Experten haben zuletzt 19 verschiedene Abwehrformationen in 20 Länderspielen unserer Elf gezählt. Liegt es an Hansi Flick oder an den Spielern, daß offenbar nicht einmal diese Voraussetzung gelingt?

Berthold: Ganz ehrlich, mir ist das ein Rätsel. Schon in Katar konnte ich kein Spielsystem erkennen, stattdessen wurde planlos hin und her gelaufen. So entwickelte sich bei den Spielern matürlich kein Selbstvertrauen und ergo nie der Wille, sich freizukämpfen und ein Spiel noch zu „drehen“. Man würde meinen, spätestens mit der WM-Blamage wäre der Groschen gefallen. Stattdessen aber setzt Hansi Flick weiter aufs Testen und Versuchen, so daß vor lauter Ausprobieren immer noch zu keinem funktionierenden Spiel gefunden worden ist. Darüber wird mit dem wolkigen Versprechen hinwegzutrösten versucht, daß so irgendwann schon die Form gefunden werde, mit der es klappt. Ich glaube aber, daß auch die Mannschaft verstanden hat, daß das nur Sprüche sind.

Muß Flick also gehen?

Berthold: Die Wahrheit ist, daß es inzwischen auf dem Markt gar keine brauchbare Alternative mehr gibt. Zudem ist es bis zur Heim-EM 2024 nicht mehr weit. Das einzige, was nun wohl oder übel noch bleibt ist, daß Rudi Völler Hansi Flick klarmacht, daß es so nicht weitergeht und er sich festlegen muß! Und dann den Rest der Zeit so gut wie möglich zu nutzen, der Mannschaft ein Gerippe zu verschaffen. 

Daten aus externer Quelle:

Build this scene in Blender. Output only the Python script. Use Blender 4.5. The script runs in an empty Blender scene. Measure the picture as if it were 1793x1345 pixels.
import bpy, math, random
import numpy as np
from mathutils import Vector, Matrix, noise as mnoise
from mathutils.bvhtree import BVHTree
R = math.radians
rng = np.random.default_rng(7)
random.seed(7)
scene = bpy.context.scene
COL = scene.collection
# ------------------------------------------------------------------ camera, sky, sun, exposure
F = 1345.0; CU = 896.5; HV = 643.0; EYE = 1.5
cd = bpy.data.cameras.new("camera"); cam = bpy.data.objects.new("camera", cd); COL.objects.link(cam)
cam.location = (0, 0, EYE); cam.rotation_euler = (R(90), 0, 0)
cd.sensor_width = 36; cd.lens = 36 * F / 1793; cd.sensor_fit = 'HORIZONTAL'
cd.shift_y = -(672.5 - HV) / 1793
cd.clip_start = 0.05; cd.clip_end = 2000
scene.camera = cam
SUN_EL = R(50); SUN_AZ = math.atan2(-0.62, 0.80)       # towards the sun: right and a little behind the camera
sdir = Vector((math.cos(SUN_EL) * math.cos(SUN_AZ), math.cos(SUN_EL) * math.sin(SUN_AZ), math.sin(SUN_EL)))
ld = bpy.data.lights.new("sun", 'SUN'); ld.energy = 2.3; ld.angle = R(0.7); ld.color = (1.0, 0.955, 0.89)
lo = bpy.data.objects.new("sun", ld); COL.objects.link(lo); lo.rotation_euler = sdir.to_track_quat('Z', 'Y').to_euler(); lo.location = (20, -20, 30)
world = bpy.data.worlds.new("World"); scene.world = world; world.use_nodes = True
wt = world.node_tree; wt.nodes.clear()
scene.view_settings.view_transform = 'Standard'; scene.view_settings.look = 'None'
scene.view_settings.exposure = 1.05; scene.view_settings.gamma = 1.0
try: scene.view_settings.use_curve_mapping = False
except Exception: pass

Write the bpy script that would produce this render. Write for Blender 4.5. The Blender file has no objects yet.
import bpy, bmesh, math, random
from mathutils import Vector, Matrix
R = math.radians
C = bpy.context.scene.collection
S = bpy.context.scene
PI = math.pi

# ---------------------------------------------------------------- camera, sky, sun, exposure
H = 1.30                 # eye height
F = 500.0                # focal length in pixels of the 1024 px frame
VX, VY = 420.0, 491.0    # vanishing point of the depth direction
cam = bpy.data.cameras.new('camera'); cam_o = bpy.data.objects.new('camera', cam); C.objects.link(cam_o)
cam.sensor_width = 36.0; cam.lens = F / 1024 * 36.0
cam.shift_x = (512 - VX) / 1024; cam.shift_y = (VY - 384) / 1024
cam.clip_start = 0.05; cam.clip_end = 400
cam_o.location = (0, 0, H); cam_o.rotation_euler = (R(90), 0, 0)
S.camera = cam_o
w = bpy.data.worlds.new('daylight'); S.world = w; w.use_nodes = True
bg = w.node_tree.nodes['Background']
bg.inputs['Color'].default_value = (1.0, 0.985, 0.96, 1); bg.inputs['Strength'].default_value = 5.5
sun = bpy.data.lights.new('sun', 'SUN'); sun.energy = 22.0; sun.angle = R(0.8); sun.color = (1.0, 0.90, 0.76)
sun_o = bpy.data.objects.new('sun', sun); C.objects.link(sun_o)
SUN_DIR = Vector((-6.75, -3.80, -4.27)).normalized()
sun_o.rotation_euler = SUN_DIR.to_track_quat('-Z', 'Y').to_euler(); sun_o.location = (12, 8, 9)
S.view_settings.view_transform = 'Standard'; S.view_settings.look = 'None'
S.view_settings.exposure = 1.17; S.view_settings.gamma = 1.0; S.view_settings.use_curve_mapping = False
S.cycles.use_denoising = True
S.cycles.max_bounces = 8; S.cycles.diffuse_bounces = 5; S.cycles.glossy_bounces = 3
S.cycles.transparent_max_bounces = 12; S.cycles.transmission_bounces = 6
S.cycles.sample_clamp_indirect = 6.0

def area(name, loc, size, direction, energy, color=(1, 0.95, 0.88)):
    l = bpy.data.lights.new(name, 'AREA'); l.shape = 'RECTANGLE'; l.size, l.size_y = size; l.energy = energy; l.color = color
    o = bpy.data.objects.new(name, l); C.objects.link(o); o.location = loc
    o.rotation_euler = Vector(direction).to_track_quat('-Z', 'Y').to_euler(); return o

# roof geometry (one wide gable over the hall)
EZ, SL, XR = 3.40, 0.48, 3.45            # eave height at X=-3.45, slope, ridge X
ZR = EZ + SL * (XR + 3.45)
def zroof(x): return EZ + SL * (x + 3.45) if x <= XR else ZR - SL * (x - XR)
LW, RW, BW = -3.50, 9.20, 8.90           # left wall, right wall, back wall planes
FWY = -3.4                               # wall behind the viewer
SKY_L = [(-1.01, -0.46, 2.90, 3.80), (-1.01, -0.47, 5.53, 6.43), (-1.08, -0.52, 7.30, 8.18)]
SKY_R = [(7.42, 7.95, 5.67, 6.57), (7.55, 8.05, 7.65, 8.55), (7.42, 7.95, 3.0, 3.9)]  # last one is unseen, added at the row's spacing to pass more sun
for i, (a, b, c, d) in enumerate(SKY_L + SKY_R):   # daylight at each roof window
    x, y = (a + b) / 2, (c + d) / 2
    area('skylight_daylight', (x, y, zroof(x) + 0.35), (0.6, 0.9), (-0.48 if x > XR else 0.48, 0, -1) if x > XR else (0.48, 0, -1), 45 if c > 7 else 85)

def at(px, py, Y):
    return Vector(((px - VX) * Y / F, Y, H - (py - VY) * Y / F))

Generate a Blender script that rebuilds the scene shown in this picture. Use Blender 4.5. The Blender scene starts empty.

Thomas Berthold, der Fußballvizeweltmeister von 1986 und Weltmeister von 1990 spielte von 1985 bis 1994 in 62 Spielen, drei Weltmeisterschaften und einer Europameisterschaft für die deutsche Nationalmannschaft. Geboren 1964 in Hanau, begann er seine Bundesliga-Karriere 1982 bei Eintracht Frankfurt und kickte bis 2001 unter anderem für Bayern München, den AS Rom und den VfB Stuttgart, mit dem er 1997 den DFB-Pokal gewann.